Les oeuvres filmiques ont certes très tôt suscité d'autres approches que l'approche strictement esthétique :

- L'approche sémiologique, consistant à aborder un film comme un texte composé de signes. C'est celle de Christian Metz (1915-1995), auteur de Langage et cinéma (Larousse, 1971), qui inspire d'ailleurs les premières tentatives de formalisation des méthodes d'analyse filmique.

- Des approches philosophiques, consistant à prendre appui sur l'image filmique pour mener une réflexion sur le mouvement ou le temps. Emblématiques à cet égard sont les écrits de Gilles Deleuze (1925-1995) sur l'image filmique : L'Image-mouvement et L'Image-temps (Minuit) parus en 1983 et 1985.

Seulement, comme l'approche esthétique, ces approches confortent l'idée que si analyse pertinente il y a d'un film, c'est une analyse qui s'en tient à ses éléments internes. Qu'il puisse être aussi un « fait social » et analysé comme tel ne va pas de soi, du moins jusqu'aux années 70.

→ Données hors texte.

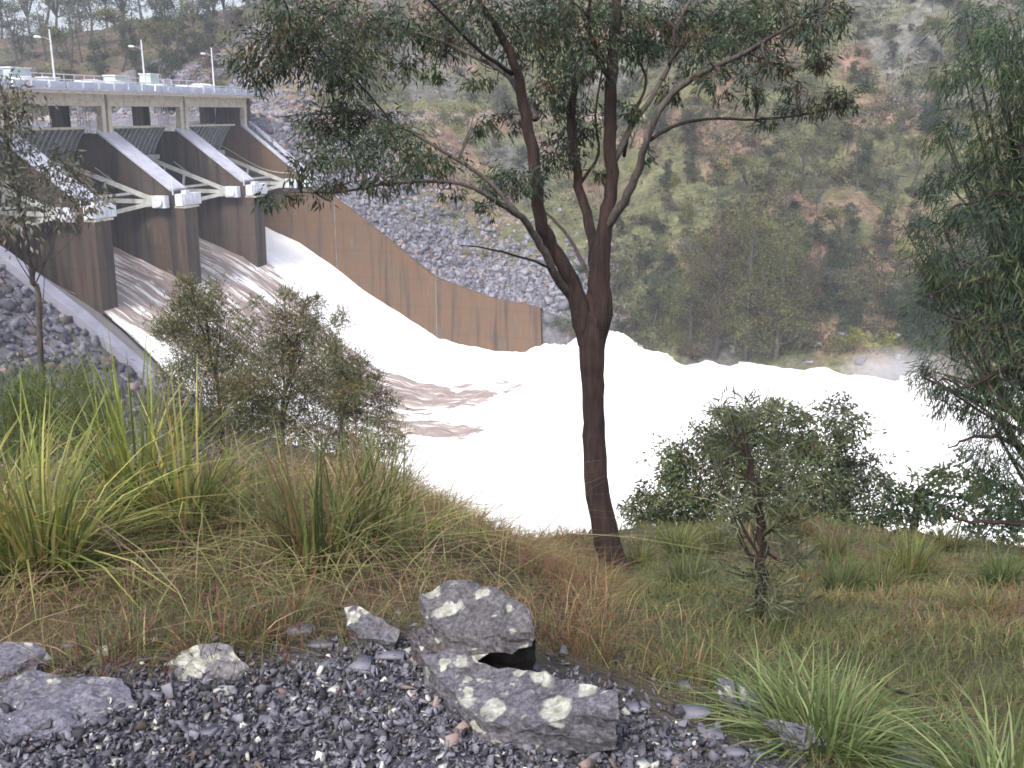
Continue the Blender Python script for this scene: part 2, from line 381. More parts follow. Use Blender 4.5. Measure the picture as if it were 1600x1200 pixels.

L'approche historiographique

Selon les disciplines, l'analyse filmique a par ailleurs pu se heurter à des méthodes de travail établies de longue date, avant la naissance du cinéma. Ainsi en histoire, qui privilégie traditionnellement la source écrite. Comme l'explique P. Sorlin dans sa Sociologie du cinéma (Aubier, 1977), sur laquelle on reviendra, « l'objet lui-même est déroutant. Un livre, une gravure, un instrument ont un contour, une apparence qui aident à en prendre la mesure ; le film n'est rien d'autre qu'une pile de bobines, indiscernable de la pile voisine ». Le caractère fictif revendiqué par tout film n'était pas non plus fait pour convaincre les historiens. Pourtant, il en va de certains films comme de certains romans : tout en contenant des informations inventées par son scénariste ou son réalisateur, ils parviennent, de l'aveu même de certains historiens, à évoquer une période mieux que ne saurait le faire le résultat d'une investigation scientifique. En témoigne le célèbre Cuirassé Potemkine (1925) du Russe Sergueï Eisenstein (1898-1948), qui malgré les contre-vérités dont il fourmille, rend bien compte du climat révolutionnaire dans la russie tzariste.